I previously tried to balance working and gaming and writing full-length reviews of what I completed. The problem, though, is that my game-completion rate is currently much slower than it ever was: I used to beat 60-hour Final Fantasy games in two weeks or less, but as an adult, I’m lucky to see the ending of a 10-hour Ratchet and Clank game in that same amount of time.
So, rather than continuing to very slowly write full reviews, I plan to live up to my blog’s name and create an ongoing gaming journal: The Mini Boss Diaries. Let’s start with a catch-up entry.
October, 2013 Last month was a slow burn of GTA V missions and catching Pokemon in Pokemon Y, but I took a break from those games to tackle the sure-to-be-short Beyond: Two Souls.

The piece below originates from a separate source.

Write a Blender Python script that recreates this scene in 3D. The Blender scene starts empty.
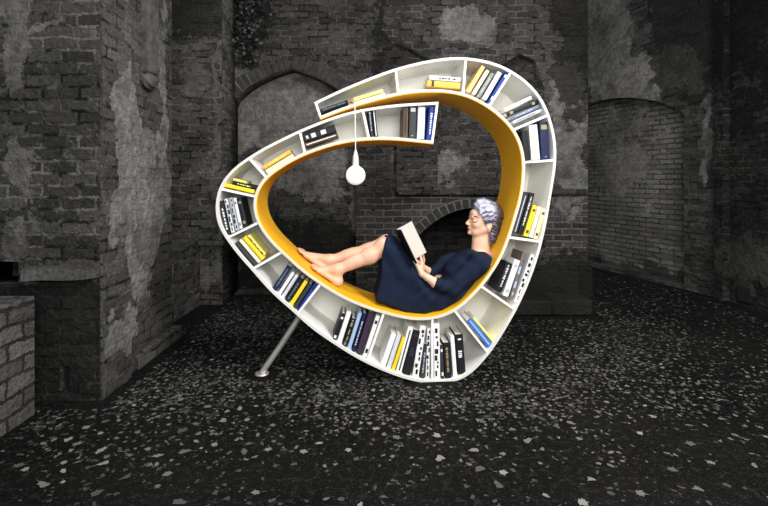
import bpy, bmesh, math, random
import numpy as np
from mathutils import Vector, Matrix

R = math.radians
random.seed(7)
SC = bpy.context.scene
COL = SC.collection

# ------------------------------------------------------------------ camera
FPX, HZ, CAMH = 470.0, 180.0, 1.22
cam = bpy.data.cameras.new('camera')
camo = bpy.data.objects.new('camera', cam)
COL.objects.link(camo)
camo.location = (0, 0, CAMH)
camo.rotation_euler = (R(90), 0, 0)
cam.sensor_width = 36
cam.lens = FPX / 768 * 36
cam.shift_y = -(253 - HZ) / 768
cam.clip_start = 0.05
SC.camera = camo

# ------------------------------------------------------------------ world + lights
w = bpy.data.worlds.new('sky')
SC.world = w
w.use_nodes = True
bg = w.node_tree.nodes['Background']
bg.inputs[0].default_value = (0.93, 0.96, 1.0, 1)
bg.inputs[1].default_value = 0.50


def area(name, loc, target, size, power, col=(1, 1, 1)):
    l = bpy.data.lights.new(name, 'AREA')
    l.shape = 'DISK'
    l.size = size
    l.energy = power
    l.color = col
    o = bpy.data.objects.new(name, l)
    COL.objects.link(o)
    o.location = loc
    o.rotation_euler = (Vector(target) - Vector(loc)).to_track_quat('-Z', 'Y').to_euler()
    return o


area('key_softbox', (2.3, 0.5, 3.2), (0.0, 3.0, 0.8), 1.2, 170, (1, 0.98, 0.95))
area('front_softbox', (0.3, -0.9, 2.0), (0.3, 2.9, 0.9), 1.5, 100, (1, 0.98, 0.95))
area('overhead_softbox', (0.6, 1.9, 4.3), (0.1, 3.0, 0.8), 1.0, 60, (1, 0.99, 0.97))

SC.view_settings.view_transform = 'Standard'
SC.view_settings.look = 'None'
SC.view_settings.exposure = 0.0
SC.view_settings.gamma = 1
SC.view_settings.use_curve_mapping = False

# ------------------------------------------------------------------ helpers: objects


def setp(o, label=None, cat=None, group=None, kind=None):
    if label: o['label'] = label
    if cat: o['category'] = cat
    if group: o['group'] = group
    if kind: o['kind'] = kind
    return o


def empty(name, loc, rot=(0, 0, 0), **k):
    o = bpy.data.objects.new(name, None)
    o.empty_display_size = 0.05
    COL.objects.link(o)
    o.location = loc
    o.rotation_euler = rot
    return setp(o, **k)


def obj(name, me, mat=None, parent=None, **k):
    if isinstance(me, bmesh.types.BMesh):
        bm = me
        me = bpy.data.meshes.new(name)
        bmesh.ops.recalc_face_normals(bm, faces=bm.faces)
        bm.to_mesh(me)
        bm.free()
    o = bpy.data.objects.new(name, me)
    COL.objects.link(o)
    if mat: me.materials.append(mat)
    if parent: o.parent = parent
    return setp(o, **k)


def smooth(o, ang=40):
    for p in o.data.polygons: p.use_smooth = True
    try:
        o.data.set_sharp_from_angle(angle=R(ang))
    except Exception:
        pass
    return o


def add_box(bm, x0, x1, y0, y1, z0, z1, bev=0.0, M=None):
    r = bmesh.ops.create_cube(bm, size=1)
    vs = r['verts']
    for v in vs:
        v.co = Vector(((x0 + x1) / 2 + v.co.x * (x1 - x0), (y0 + y1) / 2 + v.co.y * (y1 - y0), (z0 + z1) / 2 + v.co.z * (z1 - z0)))
    if M is not None:
        for v in vs: v.co = M @ v.co
    if bev:
        es = set(e for v in vs for e in v.link_edges)
        bmesh.ops.bevel(bm, geom=list(es), offset=bev, segments=2, affect='EDGES', profile=0.5)


def add_lathe(bm, prof, seg=24, M=None):
    rings = []
    for r, z in prof:
        ring = []
        for i in range(seg):
            a = 2 * math.pi * i / seg
            co = Vector((r * math.cos(a), r * math.sin(a), z))
            ring.append(bm.verts.new(M @ co if M is not None else co))
        rings.append(ring)
    for a, b in zip(rings[:-1], rings[1:]):
        for i in range(seg):
            bm.faces.new((a[i], a[(i + 1) % seg], b[(i + 1) % seg], b[i]))
    bm.faces.new(rings[0]); bm.faces.new(rings[-1])


def add_tube(bm, pts, rad, seg=10):
    pts = [Vector(p) for p in pts]
    if not isinstance(rad, (list, tuple)): rad = [rad] * len(pts)
    rings = []
    up = Vector((0, 1, 0.01))
    for i, p in enumerate(pts):
        t = (pts[min(i + 1, len(pts) - 1)] - pts[max(i - 1, 0)]).normalized()
        a = t.cross(up)
        if a.length < 1e-4: a = t.cross(Vector((1, 0, 0)))
        a.normalize()
        b = t.cross(a).normalized()
        rings.append([bm.verts.new(p + rad[i] * (math.cos(2 * math.pi * k / seg) * a + math.sin(2 * math.pi * k / seg) * b)) for k in range(seg)])
    for a, b in zip(rings[:-1], rings[1:]):
        for i in range(seg):
            bm.faces.new((a[i], a[(i + 1) % seg], b[(i + 1) % seg], b[i]))
    bm.faces.new(rings[0]); bm.faces.new(rings[-1])


# ------------------------------------------------------------------ helpers: materials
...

I attended the Beyond presentation at the Tribeca Film Festival this past summer (and wrote about the event), and became very excited for its mid-October release. It had all the promise of Heavy Rain plus the acting abilities of Willem Dafoe and Ellen Page. After following the game for so long, I felt connected to it, but I knew from the first few minutes that it wasn’t going to be what I’d expected. It was being told out-of-sequence and, for me, it gave me less of a connection to the characters than I would’ve had if the story was told chronologically. Following Jodie’s childhood into adulthood would have been more interesting, as we’d get to see her life with an entity attached to her unfold. Instead, the story is told as if her whole life is happening at once, jumping back and forth through her timeline like vaguely connected flashbacks. Sometimes it works, and sometimes it’s jarring. Over all, the story was interesting, but it wasn’t nearly as powerful as it could have been.

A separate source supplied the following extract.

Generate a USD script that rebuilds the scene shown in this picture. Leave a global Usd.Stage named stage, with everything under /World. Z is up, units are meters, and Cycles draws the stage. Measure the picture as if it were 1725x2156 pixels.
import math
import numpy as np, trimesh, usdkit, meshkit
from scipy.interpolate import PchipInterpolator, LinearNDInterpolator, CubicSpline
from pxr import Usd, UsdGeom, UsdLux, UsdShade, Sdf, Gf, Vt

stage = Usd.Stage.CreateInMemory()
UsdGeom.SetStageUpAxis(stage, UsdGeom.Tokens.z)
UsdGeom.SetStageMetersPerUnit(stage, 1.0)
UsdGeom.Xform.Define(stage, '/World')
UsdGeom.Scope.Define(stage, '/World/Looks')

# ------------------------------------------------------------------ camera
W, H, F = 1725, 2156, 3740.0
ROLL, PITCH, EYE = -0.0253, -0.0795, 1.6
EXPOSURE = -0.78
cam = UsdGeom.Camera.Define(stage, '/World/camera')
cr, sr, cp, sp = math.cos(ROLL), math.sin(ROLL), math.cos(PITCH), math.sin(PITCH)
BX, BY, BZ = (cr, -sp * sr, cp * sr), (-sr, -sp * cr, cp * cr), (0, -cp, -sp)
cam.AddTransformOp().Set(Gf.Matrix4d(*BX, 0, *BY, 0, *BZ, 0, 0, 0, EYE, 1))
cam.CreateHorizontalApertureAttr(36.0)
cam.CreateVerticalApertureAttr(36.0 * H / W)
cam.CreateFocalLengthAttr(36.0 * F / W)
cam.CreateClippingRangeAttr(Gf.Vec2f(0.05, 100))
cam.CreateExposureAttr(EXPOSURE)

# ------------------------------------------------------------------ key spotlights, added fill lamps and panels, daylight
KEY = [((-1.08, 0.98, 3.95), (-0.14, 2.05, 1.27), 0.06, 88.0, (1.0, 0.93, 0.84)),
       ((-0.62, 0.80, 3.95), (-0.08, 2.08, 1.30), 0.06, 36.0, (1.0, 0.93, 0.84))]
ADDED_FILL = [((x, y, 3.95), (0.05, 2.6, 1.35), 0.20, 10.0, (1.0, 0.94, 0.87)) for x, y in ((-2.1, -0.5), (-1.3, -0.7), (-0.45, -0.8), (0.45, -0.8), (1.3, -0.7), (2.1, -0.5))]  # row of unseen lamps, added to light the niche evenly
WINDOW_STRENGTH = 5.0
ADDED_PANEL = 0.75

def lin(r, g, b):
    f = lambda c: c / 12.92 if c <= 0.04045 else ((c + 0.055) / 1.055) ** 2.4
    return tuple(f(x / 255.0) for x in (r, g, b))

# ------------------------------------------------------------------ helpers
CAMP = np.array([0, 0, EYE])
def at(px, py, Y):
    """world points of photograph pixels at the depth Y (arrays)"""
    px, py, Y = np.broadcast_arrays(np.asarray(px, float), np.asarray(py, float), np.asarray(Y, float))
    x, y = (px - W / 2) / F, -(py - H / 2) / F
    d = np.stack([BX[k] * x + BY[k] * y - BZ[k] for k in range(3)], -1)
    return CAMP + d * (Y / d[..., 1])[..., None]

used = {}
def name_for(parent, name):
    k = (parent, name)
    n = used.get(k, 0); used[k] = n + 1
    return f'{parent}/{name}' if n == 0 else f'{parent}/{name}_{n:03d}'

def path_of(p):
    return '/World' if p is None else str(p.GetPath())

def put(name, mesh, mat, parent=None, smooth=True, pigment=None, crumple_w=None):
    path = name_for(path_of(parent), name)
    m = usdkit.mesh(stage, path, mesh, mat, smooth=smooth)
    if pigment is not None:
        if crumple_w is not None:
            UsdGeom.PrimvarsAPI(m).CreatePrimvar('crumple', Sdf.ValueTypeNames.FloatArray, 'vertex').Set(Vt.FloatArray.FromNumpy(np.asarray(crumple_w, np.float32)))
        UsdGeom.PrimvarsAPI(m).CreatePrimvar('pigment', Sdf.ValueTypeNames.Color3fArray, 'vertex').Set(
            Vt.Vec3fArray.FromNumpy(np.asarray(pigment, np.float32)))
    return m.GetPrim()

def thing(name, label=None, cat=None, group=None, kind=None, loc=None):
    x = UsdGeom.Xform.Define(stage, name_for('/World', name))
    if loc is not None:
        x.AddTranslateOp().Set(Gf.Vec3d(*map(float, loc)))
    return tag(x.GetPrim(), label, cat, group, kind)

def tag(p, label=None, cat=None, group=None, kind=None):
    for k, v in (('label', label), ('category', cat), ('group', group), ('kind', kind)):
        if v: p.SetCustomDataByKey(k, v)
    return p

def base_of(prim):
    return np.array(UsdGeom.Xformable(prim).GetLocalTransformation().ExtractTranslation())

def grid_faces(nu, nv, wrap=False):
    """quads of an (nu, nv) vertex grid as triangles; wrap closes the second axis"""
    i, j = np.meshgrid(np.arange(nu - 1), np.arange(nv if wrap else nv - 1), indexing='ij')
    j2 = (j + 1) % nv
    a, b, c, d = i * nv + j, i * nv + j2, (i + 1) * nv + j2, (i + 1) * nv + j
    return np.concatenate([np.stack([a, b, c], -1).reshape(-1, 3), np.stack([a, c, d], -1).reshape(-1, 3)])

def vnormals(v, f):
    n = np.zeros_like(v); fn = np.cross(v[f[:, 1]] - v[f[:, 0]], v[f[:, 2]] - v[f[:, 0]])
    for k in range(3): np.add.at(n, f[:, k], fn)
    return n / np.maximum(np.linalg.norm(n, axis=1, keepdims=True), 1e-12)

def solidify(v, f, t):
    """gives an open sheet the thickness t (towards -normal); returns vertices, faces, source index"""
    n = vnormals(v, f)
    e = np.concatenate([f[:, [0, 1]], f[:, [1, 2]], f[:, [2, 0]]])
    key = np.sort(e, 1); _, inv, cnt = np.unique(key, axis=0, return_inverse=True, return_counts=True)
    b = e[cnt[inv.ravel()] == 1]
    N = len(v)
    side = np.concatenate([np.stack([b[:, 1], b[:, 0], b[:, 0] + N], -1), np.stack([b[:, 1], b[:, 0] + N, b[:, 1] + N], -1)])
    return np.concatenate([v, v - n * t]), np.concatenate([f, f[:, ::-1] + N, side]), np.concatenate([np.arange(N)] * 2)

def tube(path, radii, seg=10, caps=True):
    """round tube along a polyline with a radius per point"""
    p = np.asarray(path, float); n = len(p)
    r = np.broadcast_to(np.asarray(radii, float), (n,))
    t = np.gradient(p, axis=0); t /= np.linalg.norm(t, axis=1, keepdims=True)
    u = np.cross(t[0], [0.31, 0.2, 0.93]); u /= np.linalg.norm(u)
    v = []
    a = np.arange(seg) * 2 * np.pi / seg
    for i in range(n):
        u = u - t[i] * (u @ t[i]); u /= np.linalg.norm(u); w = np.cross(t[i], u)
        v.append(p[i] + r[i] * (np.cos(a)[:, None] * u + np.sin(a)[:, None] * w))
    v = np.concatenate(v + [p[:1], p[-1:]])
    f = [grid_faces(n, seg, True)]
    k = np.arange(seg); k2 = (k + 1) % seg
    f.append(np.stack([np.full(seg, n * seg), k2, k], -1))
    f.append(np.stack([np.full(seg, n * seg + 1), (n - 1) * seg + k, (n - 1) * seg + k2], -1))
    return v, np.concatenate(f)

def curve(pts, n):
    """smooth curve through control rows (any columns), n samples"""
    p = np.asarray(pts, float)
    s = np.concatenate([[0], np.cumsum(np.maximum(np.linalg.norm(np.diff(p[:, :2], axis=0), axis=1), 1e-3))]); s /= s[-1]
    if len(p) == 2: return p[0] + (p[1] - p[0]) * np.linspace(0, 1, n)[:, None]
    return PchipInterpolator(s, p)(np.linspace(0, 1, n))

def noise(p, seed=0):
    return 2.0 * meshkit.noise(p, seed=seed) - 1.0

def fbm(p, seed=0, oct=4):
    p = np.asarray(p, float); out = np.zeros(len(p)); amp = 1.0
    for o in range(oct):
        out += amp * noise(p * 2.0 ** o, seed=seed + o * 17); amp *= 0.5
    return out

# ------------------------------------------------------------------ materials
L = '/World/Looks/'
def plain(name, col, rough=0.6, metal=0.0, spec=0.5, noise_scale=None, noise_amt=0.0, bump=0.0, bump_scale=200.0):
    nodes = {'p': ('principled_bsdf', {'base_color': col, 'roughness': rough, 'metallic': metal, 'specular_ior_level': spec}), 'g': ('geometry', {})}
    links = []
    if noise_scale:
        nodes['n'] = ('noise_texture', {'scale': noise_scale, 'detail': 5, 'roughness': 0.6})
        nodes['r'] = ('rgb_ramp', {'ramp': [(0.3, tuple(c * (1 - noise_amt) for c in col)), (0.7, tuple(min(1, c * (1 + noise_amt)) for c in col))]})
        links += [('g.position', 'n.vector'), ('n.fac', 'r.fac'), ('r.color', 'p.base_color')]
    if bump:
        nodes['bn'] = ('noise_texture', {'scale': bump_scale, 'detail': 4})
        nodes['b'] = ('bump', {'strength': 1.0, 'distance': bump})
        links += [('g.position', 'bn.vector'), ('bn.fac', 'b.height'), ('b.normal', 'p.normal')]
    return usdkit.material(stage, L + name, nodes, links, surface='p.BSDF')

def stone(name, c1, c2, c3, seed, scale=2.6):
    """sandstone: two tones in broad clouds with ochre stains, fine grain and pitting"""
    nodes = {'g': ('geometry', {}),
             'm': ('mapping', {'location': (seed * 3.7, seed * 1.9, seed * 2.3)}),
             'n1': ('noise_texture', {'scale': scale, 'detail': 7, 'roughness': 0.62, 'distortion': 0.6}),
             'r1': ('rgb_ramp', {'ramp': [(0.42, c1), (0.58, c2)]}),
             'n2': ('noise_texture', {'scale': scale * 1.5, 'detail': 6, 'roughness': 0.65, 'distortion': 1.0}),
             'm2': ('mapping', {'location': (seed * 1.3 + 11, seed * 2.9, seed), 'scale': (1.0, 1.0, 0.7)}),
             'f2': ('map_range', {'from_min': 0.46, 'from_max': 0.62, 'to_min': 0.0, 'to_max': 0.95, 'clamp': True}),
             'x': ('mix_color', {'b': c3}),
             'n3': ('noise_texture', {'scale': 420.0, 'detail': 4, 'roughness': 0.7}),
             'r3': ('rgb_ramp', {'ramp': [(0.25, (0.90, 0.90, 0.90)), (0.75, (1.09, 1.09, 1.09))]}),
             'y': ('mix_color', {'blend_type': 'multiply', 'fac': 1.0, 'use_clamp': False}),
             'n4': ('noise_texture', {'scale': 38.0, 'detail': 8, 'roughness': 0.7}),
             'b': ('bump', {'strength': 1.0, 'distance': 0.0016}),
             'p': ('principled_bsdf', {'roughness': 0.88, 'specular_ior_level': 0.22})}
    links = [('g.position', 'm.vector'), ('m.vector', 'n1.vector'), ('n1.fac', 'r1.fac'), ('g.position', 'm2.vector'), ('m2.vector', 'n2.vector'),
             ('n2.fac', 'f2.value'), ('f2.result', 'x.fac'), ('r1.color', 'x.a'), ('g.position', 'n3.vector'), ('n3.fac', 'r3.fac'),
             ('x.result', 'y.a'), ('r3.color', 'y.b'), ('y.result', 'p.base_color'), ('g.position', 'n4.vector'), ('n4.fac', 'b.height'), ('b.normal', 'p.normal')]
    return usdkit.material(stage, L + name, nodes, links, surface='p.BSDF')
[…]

Then there’s the gameplay issue, in that there was very little of it. For most of the 10-ish hours the game lasts, you’re watching cutscenes and walking Jodi around. Sometimes you control Aiden, though the controls aren’t great, and you are always, always on a predetermined path. You’ll get dialogue choices, but no matter what you do, the major plot points will happen in the same way and you never will feel like you made a difference. The game can go on without you, and does: if you take too long to choose a dialogue option, the game will choose one for you and keep the scene moving. There are also quick-time events, which are implemented similarly to Heavy Rain, except they are few and far between. Heavy Rain’s controls were far superior in that when an action needed to be done, the controller prompts attempted to emulate the real life action. Beyond’s controls are more simplified, and you’ll feel more like you’re pressing on a controller than performing real world actions. And then there’s the fact that even if you botch the button-pressing scenes (in a fight or a burning building), Jodie will survive and the game will go on. She’ll show cuts and bruises, sure, but you can set the controller down for (most of) the 10 hours and the game will go from beginning to end without a “game over” screen.

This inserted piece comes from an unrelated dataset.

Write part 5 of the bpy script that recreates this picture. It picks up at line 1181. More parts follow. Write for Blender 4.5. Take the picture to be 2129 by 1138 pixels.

Beyond: Two Souls would have been more at home as an anime. I guess I didn’t enjoy it as a game, but I kind of enjoyed it as a miniseries. There are crazy things that happen, there are human connections, there’s character development…but I wasn’t playing. The most input I had on the game was making on-the-fly decisions that affected what trophies I received, and a couple of final choices that showed me one of several endings. This is why it’s labeled as an “interactive experience;” this is what “interactive cinema” is. I greatly preferred Heavy Rain’s dark consequences, sense of peril and lack of time, and storytelling, even if I had to hear “ori-geh-mi killer” mispronounced over and over again. But at least Beyond only took me a week to finish.